The government raised KSh 486.5 million against the targeted KSh 20 billion in the July tap sale issue of the FXD1/2023/002, missing the target by 97%.
- Further, CBK accepted 99.8% of the bids with the average yield of accepted bids clocking 17.1%.
- Investors notoriously preferred the short-term T-bills pointing to investors’ demand for higher returns as a risk hedge coupled with jittery sentiments regarding the governments’ fiscal position.
- The laid-back approach mirrors a wait and see attitude over the trend of returns on the bonds market notwithstanding the cooling inflationary pressures.
Nevertheless, weekly treasury bills were oversubscribed for the first time in four weeks, with the over-subscription jolting higher to 124.4%% from 32% recorded the previous week.

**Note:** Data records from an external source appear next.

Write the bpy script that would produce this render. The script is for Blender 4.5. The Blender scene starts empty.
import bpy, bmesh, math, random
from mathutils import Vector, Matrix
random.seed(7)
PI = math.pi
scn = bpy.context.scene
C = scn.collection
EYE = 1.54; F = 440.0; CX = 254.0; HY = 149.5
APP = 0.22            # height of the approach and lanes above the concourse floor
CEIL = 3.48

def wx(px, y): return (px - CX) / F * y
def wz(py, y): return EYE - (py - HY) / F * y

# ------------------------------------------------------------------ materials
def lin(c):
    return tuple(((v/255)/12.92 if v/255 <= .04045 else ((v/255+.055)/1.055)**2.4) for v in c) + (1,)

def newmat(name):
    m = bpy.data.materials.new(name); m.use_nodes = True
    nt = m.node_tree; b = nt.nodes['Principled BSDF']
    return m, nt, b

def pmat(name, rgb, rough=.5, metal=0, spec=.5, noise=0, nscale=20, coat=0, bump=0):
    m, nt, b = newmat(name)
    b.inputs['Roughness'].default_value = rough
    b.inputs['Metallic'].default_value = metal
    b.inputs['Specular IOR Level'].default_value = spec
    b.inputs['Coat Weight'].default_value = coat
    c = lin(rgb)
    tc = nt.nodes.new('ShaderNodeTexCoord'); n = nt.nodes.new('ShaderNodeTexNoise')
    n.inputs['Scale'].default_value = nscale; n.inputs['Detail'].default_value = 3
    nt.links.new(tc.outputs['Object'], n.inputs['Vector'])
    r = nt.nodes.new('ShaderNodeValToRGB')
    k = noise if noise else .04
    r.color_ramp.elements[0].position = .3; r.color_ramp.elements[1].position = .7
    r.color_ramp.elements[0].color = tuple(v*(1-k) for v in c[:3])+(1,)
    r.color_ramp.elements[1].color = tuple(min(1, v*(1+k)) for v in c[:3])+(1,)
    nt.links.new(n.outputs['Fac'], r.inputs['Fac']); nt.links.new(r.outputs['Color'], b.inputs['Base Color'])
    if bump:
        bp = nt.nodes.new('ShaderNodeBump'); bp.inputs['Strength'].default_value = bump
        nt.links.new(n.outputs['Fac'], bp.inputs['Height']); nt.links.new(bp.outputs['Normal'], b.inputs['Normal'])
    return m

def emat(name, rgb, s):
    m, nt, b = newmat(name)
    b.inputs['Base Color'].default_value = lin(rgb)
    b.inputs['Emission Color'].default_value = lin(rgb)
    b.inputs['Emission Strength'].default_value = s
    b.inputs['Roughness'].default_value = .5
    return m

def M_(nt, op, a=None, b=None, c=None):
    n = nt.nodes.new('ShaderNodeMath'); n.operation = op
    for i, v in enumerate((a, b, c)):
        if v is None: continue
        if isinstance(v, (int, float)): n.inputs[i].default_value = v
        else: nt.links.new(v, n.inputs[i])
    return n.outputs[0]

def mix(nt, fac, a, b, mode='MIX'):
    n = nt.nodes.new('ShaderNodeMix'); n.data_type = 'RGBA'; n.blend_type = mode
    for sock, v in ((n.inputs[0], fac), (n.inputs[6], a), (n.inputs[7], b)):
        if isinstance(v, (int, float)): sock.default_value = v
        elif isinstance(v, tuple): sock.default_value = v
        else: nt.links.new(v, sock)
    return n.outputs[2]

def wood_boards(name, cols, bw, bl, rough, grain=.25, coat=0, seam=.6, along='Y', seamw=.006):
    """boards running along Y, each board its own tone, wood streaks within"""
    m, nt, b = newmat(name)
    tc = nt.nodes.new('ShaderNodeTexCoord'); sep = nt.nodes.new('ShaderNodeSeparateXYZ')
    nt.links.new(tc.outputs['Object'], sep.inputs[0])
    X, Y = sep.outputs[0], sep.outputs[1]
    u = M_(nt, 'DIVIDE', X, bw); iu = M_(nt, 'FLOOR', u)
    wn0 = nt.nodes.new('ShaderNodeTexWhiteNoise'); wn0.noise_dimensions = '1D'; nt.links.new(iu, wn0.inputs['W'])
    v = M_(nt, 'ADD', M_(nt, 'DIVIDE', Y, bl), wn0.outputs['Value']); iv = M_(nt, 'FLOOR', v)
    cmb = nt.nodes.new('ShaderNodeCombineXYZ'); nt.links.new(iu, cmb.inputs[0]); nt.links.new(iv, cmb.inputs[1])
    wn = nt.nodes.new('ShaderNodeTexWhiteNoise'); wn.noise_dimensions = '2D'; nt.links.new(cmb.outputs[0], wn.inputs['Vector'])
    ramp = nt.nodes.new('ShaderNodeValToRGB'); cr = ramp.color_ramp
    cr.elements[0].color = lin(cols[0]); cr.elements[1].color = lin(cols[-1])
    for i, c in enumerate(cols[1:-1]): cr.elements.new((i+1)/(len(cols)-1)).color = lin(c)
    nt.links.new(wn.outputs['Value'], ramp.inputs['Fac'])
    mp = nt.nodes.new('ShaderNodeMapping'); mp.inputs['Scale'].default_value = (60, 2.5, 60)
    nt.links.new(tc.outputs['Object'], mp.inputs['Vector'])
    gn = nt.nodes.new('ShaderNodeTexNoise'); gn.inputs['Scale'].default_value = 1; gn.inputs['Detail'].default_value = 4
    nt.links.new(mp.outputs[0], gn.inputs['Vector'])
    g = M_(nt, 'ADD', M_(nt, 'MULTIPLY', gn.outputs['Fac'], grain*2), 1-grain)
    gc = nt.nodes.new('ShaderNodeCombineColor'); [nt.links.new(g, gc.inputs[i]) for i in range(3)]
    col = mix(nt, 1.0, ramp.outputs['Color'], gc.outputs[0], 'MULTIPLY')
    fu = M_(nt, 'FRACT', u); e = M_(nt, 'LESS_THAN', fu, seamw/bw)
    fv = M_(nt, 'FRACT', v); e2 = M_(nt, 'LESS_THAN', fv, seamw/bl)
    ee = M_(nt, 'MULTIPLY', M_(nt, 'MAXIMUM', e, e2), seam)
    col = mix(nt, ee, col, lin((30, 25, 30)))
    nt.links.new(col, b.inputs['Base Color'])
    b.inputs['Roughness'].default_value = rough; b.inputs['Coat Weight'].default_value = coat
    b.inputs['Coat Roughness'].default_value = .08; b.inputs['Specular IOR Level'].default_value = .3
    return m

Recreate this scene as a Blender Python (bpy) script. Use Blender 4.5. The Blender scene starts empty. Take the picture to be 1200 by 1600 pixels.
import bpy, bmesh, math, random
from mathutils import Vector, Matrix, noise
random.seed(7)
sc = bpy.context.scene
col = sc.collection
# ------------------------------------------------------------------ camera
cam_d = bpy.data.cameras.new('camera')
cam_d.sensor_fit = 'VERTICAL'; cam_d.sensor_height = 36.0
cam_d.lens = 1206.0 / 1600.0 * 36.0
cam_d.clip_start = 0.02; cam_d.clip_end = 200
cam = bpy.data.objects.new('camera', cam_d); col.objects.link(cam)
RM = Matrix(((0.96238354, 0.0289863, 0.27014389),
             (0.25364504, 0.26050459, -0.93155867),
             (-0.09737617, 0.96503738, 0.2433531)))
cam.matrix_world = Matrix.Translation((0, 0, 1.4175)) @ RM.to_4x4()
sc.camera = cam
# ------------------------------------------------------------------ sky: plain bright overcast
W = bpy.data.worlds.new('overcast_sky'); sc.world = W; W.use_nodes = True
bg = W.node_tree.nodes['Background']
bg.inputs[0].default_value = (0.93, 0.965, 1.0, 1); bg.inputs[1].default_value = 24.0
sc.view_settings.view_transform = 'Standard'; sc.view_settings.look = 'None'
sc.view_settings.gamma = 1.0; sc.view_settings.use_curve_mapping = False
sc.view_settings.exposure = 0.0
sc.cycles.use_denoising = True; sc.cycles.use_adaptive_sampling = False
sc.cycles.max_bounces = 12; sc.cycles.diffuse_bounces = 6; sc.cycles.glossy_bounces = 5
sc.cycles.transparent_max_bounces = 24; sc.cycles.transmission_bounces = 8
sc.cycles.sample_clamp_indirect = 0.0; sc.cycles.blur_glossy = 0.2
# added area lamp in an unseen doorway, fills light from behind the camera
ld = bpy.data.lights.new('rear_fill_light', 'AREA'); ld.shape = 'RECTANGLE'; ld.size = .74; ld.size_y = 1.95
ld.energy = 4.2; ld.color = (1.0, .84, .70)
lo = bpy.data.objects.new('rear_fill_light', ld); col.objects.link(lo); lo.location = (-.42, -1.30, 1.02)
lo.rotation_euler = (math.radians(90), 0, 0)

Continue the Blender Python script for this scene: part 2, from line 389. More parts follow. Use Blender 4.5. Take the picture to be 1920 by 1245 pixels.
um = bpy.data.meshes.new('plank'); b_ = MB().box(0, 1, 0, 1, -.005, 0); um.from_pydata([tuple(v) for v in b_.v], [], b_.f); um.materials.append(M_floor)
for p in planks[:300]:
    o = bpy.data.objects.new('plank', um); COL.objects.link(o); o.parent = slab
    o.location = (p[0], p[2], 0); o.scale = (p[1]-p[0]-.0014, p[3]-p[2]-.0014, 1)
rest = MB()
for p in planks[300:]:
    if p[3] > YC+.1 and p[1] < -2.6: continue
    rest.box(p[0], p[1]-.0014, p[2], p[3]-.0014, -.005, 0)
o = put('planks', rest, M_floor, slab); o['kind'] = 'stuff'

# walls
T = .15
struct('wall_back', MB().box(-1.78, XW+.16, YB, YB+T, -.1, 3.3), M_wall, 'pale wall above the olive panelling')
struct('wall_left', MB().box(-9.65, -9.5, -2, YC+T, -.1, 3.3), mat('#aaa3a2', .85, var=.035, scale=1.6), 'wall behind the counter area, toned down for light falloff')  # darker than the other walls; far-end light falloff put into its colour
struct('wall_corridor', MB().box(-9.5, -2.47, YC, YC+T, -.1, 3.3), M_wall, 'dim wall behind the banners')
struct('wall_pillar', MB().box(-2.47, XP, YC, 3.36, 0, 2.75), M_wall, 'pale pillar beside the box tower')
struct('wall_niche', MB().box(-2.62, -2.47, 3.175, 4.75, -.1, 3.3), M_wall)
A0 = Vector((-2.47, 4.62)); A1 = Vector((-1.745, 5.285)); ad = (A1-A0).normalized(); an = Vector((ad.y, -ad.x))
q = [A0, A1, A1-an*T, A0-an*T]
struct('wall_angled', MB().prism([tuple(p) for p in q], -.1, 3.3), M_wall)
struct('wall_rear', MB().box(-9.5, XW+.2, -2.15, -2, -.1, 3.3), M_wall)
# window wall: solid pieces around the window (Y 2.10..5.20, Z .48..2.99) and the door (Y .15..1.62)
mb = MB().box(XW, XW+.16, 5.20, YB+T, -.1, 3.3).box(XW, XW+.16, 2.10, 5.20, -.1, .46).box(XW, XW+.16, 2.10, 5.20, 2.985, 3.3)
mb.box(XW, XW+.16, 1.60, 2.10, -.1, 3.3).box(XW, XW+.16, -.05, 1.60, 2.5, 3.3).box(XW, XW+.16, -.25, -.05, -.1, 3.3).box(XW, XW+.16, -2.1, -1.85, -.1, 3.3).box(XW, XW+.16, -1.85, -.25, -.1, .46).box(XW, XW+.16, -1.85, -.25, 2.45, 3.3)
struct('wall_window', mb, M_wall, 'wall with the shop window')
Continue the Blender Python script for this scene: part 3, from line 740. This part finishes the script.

The Central Bank of Kenya (CBK) accepted bids worth KSh 27.9 billion out of the KSh 29.9 billion received, reflecting a 93.4% acceptance rate.
Demand remained pegged on the 91-day paper, which attracted bids worth KSh 12.8 billion against the KSh 4 billion on offer, an oversubscription of 370.1%. The CBK however accepted KSh 12.8 billion on this tenor.
Both the 182-day and 364-day papers saw substantial increases in subscription rates to 94.2% and 56.3% respectively.
The accepted average yields on the three papers saw an uptick from the previous week, increasing to 15.99%, 16.80%, and 16.83% for the 91-day, 182- day and 364-day papers respectively. This comes amid looming rate cuts with the inflation rate now trailing within the lower bound target range.